To ensure competitiveness in cost and quality, the government has been giving subsidies for five years. However, in the face of global recession, the subsidy scheme was stopped in August 2007 and since then the Indian shipyards, admits the Ministry, have been languishing for want of new orders.

“While during 2002 and 2007, the order book increased fourfold from 0.3 million dwt to nearly 1.3 million dwt accompanied by an impressive increase in global market share, after 2007 the share in the new orders has progressively declined from 0.67 per cent in 2007 to 0.02 per cent in 2009 and 0.13 per cent in 2010,” the vision document quotes a Clarksons report. This takes us to the crux of the issue.

Where can we be?

It is time for Indian yards to be flexible, adaptable, keep labour force employed and have more people come into shipbuilding, notes Robert Allan. To fill the existing gaps, a mission-based approach is the need of the hour, advises the NMCC. “A continuing mechanism needs to be evolved to synergise the efforts of the naval authorities under the Ministry of Defence and the Ministry of Shipping for meeting long-term requirements of the country,” it says.

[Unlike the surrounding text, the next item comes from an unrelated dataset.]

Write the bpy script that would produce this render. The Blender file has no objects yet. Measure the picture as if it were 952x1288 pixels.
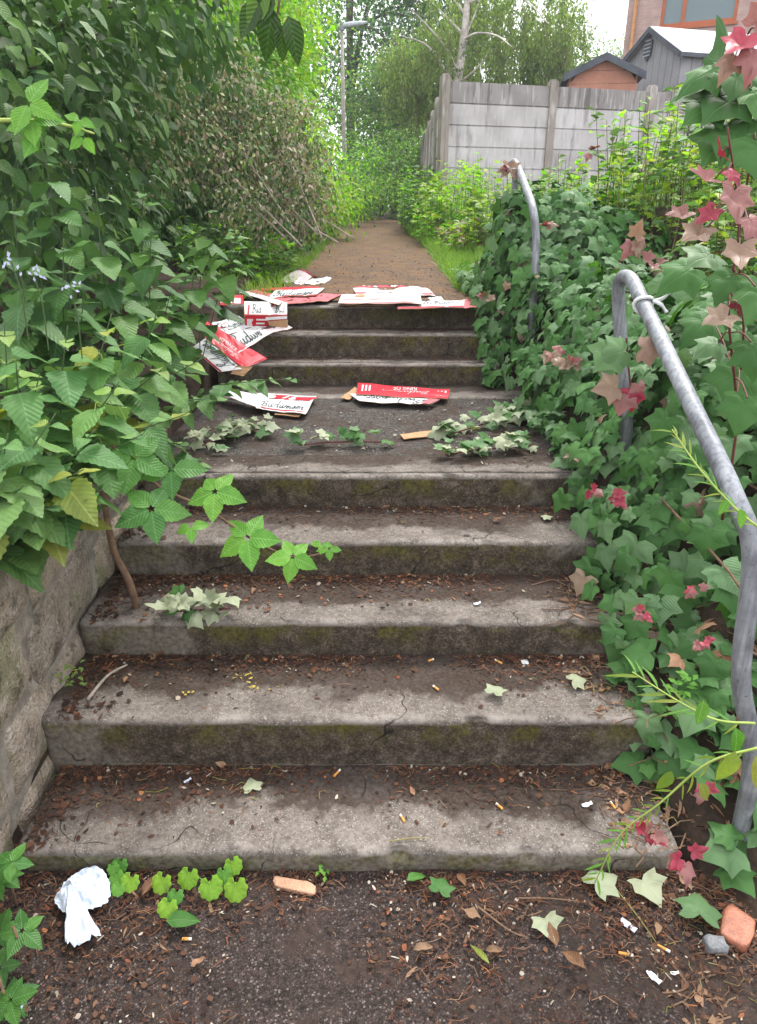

Also, there is a need for incorporating modern ship design and operational changes besides identifying initiatives for continued growth, opines Raghavan Ashok, Country Manager, India of American Bureau of Shipping. ABS has been developing standards for design, construction and periodic survey for global shipping. “Smart production technologies, increased collaboration with suppliers and services, commitment to quality & service, safe & efficient infrastructure and more importantly emphasis on education and training can go a long way in taking Indian shipbuilding to new heights,” he exhorts. 

Skill development and specialised training is indeed essential, says Dr Vijayan, Vice Chancellor of Indian Maritime University. “Keeping in view the demand for professionals in ship construction and design, IMU is introducing a four-year Bachelor of Engineering in Shipbuilding from the next academic year. The response to our three-year BSc in shipbuilding and repair courses in our Cochin campus is good. We wish to add quality to our programmes by offering hands-on training to our students in shipyards in Malta. A tie-up is being worked out,” he adds.

Given the present economic situation and demand for alternative modes of transport in India, “Developing inland waterways and coastal shipping can help Indian shipyards cater to the small vessel segment, says Gurmit Singh Bhalla, Chairperson of ICC Shipping Association. The government can consider extending subsidies to coastal ships of 35 metre size, he says.

As shipbuilding industry is labour-intensive, skill-specific and dependent on ancillary industries, agencies like the National Skill Development Corporation could promote vocational courses for unemployed youth thereby leading to significant employment generation, say experts. 

“Government support is (also) critical till the Indian shipbuilding industry gains critical volumes to remove its scale-related disadvantages and remove its dependence on imports for procuring raw materials,” observes KPMG.

In the final account, a national leadership focussed on steering the industry to the next level of competency and competitiveness through steadied measures can take India to the league of thriving shipbuilding nations.